* **Brief**
Up to and including the line that contains "lamp(-58, 192, 12, 0, 'faintest", write out each line of the material from its first line, exactly.
** START **
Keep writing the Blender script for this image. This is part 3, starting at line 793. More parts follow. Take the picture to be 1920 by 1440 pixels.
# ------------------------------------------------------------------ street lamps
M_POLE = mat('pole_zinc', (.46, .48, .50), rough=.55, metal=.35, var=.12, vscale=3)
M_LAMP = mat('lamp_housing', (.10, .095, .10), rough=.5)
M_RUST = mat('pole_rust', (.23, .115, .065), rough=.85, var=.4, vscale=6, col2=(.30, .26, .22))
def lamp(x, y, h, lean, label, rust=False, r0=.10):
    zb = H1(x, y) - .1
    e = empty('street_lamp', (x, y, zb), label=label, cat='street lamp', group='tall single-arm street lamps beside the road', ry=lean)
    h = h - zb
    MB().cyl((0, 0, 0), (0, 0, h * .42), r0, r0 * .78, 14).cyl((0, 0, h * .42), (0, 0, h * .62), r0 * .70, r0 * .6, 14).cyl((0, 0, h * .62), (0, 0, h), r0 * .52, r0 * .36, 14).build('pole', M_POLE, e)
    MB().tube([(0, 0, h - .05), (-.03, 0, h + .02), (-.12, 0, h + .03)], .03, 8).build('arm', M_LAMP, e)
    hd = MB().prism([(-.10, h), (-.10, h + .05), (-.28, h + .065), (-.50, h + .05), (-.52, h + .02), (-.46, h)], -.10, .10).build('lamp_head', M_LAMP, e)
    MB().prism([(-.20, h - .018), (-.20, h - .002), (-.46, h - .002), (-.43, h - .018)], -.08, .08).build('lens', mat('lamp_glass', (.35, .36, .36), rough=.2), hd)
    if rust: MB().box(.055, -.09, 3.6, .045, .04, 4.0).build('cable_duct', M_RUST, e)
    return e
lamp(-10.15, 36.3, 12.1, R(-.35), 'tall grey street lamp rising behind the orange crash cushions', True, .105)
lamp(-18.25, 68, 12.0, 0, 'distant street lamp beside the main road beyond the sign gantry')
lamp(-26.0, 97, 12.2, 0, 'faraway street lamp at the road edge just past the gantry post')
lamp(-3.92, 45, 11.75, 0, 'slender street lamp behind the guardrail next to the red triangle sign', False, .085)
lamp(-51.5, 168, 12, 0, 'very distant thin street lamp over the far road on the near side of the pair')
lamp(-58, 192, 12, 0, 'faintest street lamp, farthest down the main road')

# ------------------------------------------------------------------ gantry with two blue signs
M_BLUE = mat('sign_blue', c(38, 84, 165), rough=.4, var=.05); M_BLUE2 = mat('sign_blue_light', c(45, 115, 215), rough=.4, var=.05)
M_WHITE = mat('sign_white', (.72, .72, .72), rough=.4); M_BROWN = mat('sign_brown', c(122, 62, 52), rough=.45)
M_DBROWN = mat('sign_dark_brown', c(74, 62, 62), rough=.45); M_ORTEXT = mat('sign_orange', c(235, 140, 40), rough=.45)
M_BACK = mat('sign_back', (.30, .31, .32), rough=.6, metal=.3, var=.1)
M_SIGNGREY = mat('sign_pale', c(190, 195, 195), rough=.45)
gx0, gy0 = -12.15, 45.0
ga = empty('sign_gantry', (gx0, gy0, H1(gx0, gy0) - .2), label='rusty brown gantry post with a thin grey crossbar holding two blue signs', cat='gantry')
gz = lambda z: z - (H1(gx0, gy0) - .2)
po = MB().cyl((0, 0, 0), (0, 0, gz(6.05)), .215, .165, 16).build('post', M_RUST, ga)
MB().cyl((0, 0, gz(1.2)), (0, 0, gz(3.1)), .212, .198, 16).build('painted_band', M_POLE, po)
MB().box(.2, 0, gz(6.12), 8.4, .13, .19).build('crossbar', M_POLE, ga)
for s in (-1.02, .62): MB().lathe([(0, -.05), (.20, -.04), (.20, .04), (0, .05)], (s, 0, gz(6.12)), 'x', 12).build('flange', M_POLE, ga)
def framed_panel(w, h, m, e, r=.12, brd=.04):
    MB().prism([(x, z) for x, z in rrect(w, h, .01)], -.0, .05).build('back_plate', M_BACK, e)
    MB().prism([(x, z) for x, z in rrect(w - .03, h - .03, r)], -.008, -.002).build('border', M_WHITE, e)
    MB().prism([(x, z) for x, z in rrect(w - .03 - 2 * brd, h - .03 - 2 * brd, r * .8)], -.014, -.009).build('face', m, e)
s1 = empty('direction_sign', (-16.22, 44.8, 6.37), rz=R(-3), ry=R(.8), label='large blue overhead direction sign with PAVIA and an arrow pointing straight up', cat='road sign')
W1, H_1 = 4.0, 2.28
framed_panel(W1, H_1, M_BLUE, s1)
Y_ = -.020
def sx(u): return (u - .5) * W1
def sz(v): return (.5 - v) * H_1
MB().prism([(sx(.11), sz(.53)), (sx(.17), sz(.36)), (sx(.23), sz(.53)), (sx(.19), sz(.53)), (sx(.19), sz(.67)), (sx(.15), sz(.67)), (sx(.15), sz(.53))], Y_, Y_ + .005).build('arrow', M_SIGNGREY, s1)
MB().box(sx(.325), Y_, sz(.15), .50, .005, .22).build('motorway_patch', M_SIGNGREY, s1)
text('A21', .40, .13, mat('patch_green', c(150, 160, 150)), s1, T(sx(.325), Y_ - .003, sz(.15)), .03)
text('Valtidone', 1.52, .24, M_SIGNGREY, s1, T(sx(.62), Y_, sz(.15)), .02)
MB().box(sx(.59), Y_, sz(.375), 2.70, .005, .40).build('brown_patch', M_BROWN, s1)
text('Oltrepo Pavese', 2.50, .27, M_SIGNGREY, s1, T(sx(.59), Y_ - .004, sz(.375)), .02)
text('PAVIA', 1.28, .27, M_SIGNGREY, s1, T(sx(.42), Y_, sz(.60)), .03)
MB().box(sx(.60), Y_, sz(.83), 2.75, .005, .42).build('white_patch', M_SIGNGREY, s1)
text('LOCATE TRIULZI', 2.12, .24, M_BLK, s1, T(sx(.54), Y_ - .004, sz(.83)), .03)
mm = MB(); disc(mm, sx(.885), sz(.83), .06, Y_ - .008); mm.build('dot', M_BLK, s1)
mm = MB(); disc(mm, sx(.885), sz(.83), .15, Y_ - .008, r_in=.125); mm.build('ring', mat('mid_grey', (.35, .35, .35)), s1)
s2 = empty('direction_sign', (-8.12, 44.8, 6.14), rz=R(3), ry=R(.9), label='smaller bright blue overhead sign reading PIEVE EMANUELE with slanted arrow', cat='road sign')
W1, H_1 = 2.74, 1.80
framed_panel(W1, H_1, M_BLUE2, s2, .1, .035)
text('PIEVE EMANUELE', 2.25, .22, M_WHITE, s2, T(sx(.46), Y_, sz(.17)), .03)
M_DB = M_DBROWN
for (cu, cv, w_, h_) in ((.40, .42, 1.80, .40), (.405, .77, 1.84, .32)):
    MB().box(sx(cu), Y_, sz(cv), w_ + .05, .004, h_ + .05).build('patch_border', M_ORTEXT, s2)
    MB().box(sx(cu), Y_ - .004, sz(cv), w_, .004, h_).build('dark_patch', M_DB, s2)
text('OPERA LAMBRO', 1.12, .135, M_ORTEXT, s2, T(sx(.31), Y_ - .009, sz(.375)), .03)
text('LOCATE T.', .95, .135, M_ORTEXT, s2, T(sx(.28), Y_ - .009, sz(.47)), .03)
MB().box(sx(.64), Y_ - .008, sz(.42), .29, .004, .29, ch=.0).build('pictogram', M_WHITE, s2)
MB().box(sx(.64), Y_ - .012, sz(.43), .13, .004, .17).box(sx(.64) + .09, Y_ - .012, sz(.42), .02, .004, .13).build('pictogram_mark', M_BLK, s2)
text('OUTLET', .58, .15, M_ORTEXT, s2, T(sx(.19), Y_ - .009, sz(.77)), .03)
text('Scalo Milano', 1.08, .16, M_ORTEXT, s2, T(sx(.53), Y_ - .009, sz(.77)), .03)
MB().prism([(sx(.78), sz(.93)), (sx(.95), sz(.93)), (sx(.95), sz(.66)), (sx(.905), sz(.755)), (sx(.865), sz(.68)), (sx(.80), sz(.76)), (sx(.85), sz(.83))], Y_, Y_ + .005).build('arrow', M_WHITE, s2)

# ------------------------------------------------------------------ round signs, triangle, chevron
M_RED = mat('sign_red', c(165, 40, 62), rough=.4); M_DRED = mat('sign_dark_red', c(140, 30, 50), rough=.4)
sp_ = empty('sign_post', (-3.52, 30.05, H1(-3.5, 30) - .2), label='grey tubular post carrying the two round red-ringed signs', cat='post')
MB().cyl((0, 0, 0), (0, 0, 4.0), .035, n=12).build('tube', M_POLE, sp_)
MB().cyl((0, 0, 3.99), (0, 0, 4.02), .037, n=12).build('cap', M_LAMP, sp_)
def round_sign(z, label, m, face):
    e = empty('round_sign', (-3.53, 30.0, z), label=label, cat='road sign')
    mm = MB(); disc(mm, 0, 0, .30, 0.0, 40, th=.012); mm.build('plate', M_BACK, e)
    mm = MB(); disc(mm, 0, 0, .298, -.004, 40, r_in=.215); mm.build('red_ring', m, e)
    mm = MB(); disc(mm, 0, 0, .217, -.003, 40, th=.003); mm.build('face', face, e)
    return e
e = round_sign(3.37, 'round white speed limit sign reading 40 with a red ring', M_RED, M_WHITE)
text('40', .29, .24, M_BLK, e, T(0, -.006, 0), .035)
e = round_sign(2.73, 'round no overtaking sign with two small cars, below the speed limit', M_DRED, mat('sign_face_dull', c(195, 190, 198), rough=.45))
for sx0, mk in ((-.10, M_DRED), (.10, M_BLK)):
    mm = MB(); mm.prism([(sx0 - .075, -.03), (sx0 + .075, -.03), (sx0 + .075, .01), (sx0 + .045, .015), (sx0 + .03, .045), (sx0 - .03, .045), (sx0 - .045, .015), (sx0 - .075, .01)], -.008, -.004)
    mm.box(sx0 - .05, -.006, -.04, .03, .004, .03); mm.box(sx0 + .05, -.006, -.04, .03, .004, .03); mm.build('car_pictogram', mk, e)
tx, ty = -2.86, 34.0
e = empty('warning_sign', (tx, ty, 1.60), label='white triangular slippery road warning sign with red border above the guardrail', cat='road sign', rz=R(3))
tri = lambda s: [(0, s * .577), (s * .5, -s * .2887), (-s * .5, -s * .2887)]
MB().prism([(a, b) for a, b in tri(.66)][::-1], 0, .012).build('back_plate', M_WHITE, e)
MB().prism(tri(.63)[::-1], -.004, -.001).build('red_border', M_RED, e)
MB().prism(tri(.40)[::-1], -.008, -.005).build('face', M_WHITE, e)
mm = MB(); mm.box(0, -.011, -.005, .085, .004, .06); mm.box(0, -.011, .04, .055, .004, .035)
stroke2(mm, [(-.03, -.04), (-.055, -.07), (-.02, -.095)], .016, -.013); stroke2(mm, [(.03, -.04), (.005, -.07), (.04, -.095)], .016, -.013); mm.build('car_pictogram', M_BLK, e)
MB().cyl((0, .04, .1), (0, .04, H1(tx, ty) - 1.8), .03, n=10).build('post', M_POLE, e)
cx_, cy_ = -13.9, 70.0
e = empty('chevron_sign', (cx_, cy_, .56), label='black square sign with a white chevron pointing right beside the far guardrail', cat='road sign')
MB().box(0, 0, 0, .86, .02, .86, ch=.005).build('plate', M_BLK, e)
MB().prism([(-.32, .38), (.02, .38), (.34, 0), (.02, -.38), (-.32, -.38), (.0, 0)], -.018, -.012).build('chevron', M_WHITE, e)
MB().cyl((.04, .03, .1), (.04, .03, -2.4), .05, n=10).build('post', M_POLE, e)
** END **
* **Solution**
Keep writing the Blender script for this image. This is part 3, starting at line 793. More parts follow. Take the picture to be 1920 by 1440 pixels.
# ------------------------------------------------------------------ street lamps
M_POLE = mat('pole_zinc', (.46, .48, .50), rough=.55, metal=.35, var=.12, vscale=3)
M_LAMP = mat('lamp_housing', (.10, .095, .10), rough=.5)
M_RUST = mat('pole_rust', (.23, .115, .065), rough=.85, var=.4, vscale=6, col2=(.30, .26, .22))
def lamp(x, y, h, lean, label, rust=False, r0=.10):
    zb = H1(x, y) - .1
    e = empty('street_lamp', (x, y, zb), label=label, cat='street lamp', group='tall single-arm street lamps beside the road', ry=lean)
    h = h - zb
    MB().cyl((0, 0, 0), (0, 0, h * .42), r0, r0 * .78, 14).cyl((0, 0, h * .42), (0, 0, h * .62), r0 * .70, r0 * .6, 14).cyl((0, 0, h * .62), (0, 0, h), r0 * .52, r0 * .36, 14).build('pole', M_POLE, e)
    MB().tube([(0, 0, h - .05), (-.03, 0, h + .02), (-.12, 0, h + .03)], .03, 8).build('arm', M_LAMP, e)
    hd = MB().prism([(-.10, h), (-.10, h + .05), (-.28, h + .065), (-.50, h + .05), (-.52, h + .02), (-.46, h)], -.10, .10).build('lamp_head', M_LAMP, e)
    MB().prism([(-.20, h - .018), (-.20, h - .002), (-.46, h - .002), (-.43, h - .018)], -.08, .08).build('lens', mat('lamp_glass', (.35, .36, .36), rough=.2), hd)
    if rust: MB().box(.055, -.09, 3.6, .045, .04, 4.0).build('cable_duct', M_RUST, e)
    return e
lamp(-10.15, 36.3, 12.1, R(-.35), 'tall grey street lamp rising behind the orange crash cushions', True, .105)
lamp(-18.25, 68, 12.0, 0, 'distant street lamp beside the main road beyond the sign gantry')
lamp(-26.0, 97, 12.2, 0, 'faraway street lamp at the road edge just past the gantry post')
lamp(-3.92, 45, 11.75, 0, 'slender street lamp behind the guardrail next to the red triangle sign', False, .085)
lamp(-51.5, 168, 12, 0, 'very distant thin street lamp over the far road on the near side of the pair')
lamp(-58, 192, 12, 0, 'faintest street lamp, farthest down the main road')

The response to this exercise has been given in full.